List all the lines in these records that hold "scene".
======
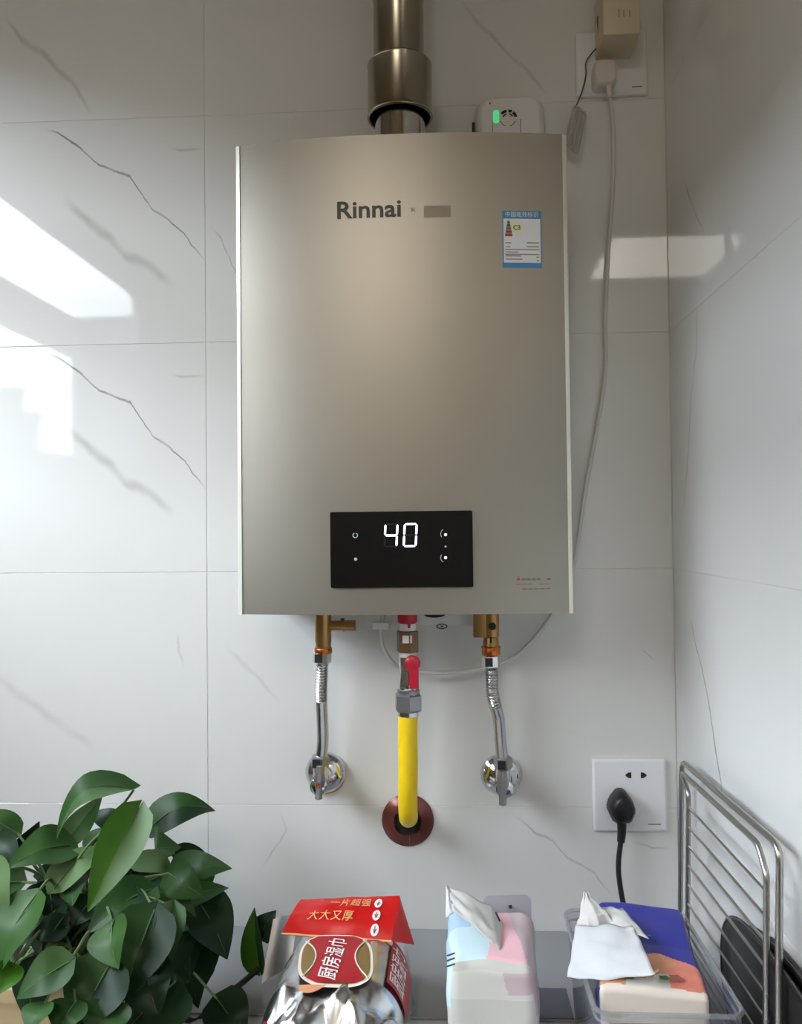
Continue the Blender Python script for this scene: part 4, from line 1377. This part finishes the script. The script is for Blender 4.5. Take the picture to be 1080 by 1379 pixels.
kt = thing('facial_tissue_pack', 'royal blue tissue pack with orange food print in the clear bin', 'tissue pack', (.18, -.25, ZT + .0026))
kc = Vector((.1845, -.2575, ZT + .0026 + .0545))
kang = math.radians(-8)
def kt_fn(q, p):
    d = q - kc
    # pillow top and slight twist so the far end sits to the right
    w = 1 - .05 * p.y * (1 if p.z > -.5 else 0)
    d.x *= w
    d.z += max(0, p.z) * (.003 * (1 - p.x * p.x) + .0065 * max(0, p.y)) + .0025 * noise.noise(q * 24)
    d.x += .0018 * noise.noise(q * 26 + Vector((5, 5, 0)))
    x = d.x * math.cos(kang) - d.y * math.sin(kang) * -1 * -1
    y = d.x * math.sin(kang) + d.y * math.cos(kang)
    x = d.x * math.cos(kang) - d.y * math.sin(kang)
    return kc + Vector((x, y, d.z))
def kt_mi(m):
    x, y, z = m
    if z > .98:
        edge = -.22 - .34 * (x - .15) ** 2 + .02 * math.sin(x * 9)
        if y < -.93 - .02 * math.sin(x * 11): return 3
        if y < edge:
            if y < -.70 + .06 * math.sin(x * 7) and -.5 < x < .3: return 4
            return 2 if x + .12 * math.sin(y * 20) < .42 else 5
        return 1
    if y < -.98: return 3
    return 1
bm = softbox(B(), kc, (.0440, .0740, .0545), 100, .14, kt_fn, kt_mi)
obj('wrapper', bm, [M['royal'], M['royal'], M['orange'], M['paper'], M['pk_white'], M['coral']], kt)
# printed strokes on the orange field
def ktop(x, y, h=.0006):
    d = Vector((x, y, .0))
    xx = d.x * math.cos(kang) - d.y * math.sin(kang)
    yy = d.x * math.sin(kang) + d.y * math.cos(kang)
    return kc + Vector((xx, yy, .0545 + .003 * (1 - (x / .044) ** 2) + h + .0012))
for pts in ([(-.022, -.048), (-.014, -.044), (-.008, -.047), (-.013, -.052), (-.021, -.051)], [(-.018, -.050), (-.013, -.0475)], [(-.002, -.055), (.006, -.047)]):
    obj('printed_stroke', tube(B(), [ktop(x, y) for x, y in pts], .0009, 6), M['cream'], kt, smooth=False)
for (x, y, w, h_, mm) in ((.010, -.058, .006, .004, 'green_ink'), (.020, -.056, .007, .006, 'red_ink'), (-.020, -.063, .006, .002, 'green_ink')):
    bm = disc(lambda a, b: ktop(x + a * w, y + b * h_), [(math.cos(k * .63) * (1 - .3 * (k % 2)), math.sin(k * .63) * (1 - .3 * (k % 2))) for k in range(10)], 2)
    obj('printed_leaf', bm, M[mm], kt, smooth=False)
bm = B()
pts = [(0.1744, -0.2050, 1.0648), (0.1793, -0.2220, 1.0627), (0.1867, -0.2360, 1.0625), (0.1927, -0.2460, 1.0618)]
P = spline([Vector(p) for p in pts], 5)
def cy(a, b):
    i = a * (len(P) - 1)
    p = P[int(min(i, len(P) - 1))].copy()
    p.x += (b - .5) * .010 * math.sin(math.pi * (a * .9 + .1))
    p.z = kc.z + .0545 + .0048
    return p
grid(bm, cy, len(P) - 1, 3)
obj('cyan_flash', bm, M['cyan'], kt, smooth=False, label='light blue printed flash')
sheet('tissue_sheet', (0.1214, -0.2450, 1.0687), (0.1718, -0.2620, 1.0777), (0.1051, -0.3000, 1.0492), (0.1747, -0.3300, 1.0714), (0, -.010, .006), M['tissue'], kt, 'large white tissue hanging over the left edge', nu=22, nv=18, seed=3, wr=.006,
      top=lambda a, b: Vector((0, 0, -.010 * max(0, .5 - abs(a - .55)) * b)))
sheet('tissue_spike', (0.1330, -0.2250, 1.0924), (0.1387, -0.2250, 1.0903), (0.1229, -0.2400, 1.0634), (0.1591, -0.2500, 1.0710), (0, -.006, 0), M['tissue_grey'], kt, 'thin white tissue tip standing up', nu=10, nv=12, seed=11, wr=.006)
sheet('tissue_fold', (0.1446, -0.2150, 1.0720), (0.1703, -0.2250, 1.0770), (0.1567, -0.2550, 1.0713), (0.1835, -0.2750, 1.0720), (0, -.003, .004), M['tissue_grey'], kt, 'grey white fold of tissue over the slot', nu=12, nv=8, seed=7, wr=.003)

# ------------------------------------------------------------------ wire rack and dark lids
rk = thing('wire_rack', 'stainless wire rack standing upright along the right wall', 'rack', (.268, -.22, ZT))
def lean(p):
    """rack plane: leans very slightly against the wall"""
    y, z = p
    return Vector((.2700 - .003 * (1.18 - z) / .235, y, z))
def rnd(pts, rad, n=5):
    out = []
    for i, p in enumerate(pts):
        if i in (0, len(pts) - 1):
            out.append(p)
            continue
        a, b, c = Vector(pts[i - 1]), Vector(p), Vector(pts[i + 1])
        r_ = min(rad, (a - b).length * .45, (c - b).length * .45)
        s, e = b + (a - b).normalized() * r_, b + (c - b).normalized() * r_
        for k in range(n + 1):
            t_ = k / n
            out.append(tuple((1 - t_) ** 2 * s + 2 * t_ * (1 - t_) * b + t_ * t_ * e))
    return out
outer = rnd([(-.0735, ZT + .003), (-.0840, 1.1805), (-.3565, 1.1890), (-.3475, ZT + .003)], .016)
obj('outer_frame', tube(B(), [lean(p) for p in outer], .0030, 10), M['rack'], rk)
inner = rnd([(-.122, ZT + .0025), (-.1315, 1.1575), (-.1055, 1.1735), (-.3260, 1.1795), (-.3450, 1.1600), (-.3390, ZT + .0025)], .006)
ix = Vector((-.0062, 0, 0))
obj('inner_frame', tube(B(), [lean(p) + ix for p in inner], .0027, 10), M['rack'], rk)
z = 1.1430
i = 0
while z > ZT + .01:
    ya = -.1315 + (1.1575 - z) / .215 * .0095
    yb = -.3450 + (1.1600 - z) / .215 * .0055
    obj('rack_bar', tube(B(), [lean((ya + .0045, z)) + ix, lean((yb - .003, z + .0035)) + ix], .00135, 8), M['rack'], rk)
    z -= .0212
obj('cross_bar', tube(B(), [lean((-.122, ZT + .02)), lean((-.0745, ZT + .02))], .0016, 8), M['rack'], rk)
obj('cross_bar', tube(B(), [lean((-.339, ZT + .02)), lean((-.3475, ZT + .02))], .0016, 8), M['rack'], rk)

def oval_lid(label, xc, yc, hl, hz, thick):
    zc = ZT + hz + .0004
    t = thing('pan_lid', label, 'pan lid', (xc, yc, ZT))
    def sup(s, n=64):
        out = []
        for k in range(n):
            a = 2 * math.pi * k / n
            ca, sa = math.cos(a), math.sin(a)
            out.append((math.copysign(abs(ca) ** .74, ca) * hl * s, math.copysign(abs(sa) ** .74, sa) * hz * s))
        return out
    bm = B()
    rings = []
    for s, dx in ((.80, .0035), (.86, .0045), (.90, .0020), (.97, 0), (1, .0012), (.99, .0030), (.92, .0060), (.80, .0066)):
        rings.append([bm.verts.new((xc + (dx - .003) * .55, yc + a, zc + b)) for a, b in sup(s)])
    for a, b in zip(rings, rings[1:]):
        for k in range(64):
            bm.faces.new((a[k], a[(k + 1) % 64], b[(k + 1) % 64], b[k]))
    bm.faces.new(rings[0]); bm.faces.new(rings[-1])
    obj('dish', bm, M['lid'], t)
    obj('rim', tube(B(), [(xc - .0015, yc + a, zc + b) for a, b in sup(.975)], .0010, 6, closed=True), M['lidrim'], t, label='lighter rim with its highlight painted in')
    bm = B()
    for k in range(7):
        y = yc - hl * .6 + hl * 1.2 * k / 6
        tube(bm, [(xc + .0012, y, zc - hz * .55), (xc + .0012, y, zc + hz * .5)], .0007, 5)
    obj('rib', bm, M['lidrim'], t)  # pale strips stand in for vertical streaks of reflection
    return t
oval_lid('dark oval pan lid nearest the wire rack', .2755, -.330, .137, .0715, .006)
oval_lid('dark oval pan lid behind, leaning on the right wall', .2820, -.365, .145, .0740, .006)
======
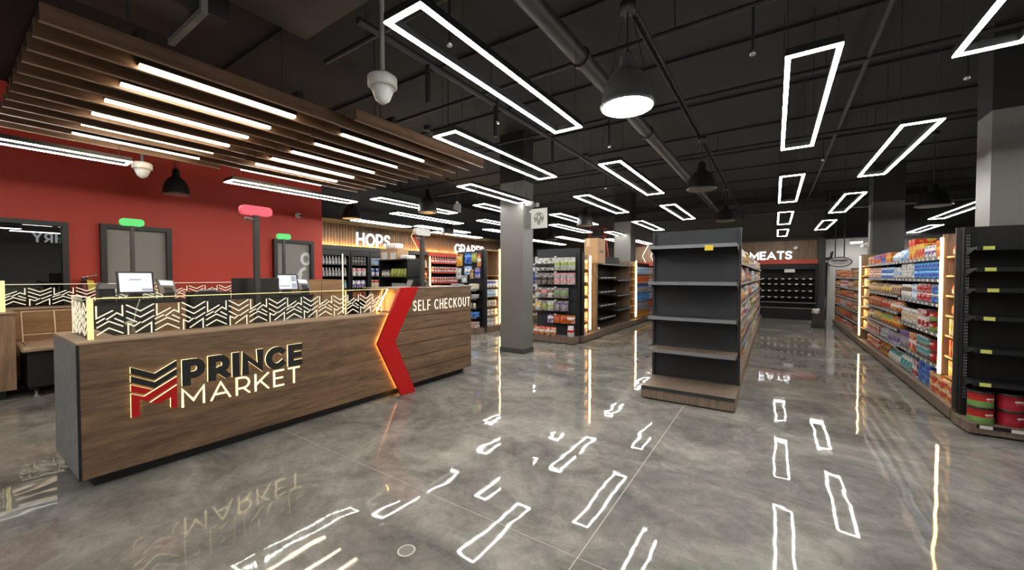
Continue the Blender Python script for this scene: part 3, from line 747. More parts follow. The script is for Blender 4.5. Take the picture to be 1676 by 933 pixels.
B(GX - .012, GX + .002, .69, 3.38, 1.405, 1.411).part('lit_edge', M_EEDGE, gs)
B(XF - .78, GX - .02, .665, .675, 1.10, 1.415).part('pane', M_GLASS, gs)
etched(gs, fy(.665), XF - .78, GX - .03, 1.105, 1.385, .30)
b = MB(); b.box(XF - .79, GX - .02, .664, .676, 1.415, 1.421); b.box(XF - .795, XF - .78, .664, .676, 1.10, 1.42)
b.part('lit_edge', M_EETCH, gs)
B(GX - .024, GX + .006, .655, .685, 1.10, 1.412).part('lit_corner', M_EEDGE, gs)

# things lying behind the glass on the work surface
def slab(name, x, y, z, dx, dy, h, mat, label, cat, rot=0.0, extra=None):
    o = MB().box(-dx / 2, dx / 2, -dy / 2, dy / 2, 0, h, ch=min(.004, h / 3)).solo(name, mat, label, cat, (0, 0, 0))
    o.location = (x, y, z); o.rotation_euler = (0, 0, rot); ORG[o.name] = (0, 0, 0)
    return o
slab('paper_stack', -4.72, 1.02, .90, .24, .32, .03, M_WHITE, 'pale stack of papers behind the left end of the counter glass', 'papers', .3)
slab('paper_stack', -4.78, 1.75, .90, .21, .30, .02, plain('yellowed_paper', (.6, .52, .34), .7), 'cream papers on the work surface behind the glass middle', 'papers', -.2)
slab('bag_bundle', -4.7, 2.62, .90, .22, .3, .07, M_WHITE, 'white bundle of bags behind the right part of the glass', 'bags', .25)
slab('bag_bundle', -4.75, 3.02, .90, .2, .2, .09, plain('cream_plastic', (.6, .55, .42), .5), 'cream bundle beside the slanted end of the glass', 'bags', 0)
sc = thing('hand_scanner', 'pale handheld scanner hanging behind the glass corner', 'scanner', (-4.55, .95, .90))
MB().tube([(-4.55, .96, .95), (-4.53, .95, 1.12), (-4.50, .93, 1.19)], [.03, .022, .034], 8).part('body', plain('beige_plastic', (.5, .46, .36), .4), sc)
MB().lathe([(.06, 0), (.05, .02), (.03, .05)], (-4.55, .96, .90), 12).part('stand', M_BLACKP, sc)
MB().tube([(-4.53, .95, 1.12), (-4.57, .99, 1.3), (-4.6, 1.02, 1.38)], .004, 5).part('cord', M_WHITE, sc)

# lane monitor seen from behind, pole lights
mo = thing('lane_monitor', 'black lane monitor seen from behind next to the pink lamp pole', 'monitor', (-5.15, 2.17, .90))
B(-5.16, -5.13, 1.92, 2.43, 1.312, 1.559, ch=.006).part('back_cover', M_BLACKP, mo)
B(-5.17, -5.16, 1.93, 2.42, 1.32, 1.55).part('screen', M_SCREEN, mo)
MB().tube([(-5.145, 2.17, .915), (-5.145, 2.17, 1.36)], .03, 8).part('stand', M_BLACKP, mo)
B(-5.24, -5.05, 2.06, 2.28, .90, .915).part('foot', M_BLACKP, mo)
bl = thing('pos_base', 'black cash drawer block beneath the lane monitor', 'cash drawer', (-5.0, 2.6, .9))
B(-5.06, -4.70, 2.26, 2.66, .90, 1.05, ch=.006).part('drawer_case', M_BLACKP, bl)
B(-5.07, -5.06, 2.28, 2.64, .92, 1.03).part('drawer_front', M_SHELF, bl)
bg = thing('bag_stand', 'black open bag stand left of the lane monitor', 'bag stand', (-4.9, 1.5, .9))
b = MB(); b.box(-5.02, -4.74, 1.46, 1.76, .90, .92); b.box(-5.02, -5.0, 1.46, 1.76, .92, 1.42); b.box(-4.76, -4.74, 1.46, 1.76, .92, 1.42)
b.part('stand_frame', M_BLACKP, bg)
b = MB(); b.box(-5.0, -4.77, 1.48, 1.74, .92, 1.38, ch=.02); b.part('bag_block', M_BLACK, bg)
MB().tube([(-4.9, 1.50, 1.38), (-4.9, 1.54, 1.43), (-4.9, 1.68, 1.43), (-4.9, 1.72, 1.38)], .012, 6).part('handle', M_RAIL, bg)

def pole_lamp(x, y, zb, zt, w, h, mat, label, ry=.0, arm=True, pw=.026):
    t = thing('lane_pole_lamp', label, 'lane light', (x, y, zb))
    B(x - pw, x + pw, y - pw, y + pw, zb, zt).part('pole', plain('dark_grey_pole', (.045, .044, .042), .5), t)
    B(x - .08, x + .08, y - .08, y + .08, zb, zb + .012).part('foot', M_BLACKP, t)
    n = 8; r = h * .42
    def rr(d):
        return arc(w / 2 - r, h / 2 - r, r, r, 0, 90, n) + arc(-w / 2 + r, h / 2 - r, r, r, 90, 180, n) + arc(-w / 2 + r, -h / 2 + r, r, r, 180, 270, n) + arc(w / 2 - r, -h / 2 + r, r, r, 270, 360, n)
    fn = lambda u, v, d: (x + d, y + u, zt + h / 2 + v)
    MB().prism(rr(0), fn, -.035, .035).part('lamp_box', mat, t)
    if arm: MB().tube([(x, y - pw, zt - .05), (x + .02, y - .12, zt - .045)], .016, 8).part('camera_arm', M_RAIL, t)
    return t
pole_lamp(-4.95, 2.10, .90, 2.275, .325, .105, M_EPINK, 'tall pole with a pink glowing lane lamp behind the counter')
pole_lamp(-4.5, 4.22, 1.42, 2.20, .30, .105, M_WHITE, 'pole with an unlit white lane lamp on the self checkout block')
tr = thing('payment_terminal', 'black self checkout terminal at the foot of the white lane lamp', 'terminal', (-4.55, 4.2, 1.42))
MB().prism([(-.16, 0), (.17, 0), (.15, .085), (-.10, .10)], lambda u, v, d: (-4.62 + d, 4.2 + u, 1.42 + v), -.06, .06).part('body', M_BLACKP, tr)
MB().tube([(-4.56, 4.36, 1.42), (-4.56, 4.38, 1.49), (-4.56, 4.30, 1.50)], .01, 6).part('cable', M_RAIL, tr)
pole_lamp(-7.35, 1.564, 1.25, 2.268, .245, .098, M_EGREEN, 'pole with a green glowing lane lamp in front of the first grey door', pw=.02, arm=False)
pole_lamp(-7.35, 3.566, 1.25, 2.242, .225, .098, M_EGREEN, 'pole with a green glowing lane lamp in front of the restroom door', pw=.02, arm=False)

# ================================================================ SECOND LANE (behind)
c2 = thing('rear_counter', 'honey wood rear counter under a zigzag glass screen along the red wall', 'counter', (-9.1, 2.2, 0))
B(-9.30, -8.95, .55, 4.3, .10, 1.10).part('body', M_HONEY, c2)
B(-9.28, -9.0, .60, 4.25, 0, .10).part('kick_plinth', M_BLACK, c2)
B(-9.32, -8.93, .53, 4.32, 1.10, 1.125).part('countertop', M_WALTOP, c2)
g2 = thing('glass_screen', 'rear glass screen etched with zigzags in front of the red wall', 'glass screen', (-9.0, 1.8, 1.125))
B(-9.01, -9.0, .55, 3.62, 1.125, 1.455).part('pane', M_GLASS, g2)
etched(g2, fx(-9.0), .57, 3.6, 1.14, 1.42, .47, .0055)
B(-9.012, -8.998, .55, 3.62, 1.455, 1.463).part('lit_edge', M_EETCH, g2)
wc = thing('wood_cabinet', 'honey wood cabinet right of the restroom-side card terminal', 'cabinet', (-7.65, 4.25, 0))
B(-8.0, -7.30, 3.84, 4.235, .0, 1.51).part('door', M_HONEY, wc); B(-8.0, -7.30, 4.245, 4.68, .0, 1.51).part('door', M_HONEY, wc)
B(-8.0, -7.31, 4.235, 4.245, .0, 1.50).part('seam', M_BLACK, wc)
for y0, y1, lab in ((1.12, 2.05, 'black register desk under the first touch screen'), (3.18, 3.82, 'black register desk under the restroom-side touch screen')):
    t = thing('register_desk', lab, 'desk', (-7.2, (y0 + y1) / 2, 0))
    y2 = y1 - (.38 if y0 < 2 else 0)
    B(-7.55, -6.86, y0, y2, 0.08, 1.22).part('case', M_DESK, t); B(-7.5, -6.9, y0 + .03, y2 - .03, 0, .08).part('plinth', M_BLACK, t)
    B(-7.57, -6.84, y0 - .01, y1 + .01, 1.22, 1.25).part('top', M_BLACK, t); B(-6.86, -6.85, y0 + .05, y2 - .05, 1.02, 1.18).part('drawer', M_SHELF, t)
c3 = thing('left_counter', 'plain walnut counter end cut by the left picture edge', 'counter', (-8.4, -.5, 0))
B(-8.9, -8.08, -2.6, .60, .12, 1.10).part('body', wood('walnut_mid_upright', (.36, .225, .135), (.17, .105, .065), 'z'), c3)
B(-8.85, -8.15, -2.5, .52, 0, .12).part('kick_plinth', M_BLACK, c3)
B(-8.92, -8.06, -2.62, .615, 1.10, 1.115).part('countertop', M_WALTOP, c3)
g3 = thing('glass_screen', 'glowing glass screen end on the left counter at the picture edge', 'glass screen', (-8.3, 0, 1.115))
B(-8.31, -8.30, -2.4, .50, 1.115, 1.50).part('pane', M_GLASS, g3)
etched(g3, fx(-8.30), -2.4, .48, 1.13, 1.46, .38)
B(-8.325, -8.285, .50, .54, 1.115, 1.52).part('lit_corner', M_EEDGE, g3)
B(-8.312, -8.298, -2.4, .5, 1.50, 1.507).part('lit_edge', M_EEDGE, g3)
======
| SOLUTION |
Continue the Blender Python script for this scene: part 4, from line 1377. This part finishes the script. The script is for Blender 4.5. Take the picture to be 1080 by 1379 pixels.
Continue the Blender Python script for this scene: part 3, from line 747. More parts follow. The script is for Blender 4.5. Take the picture to be 1676 by 933 pixels.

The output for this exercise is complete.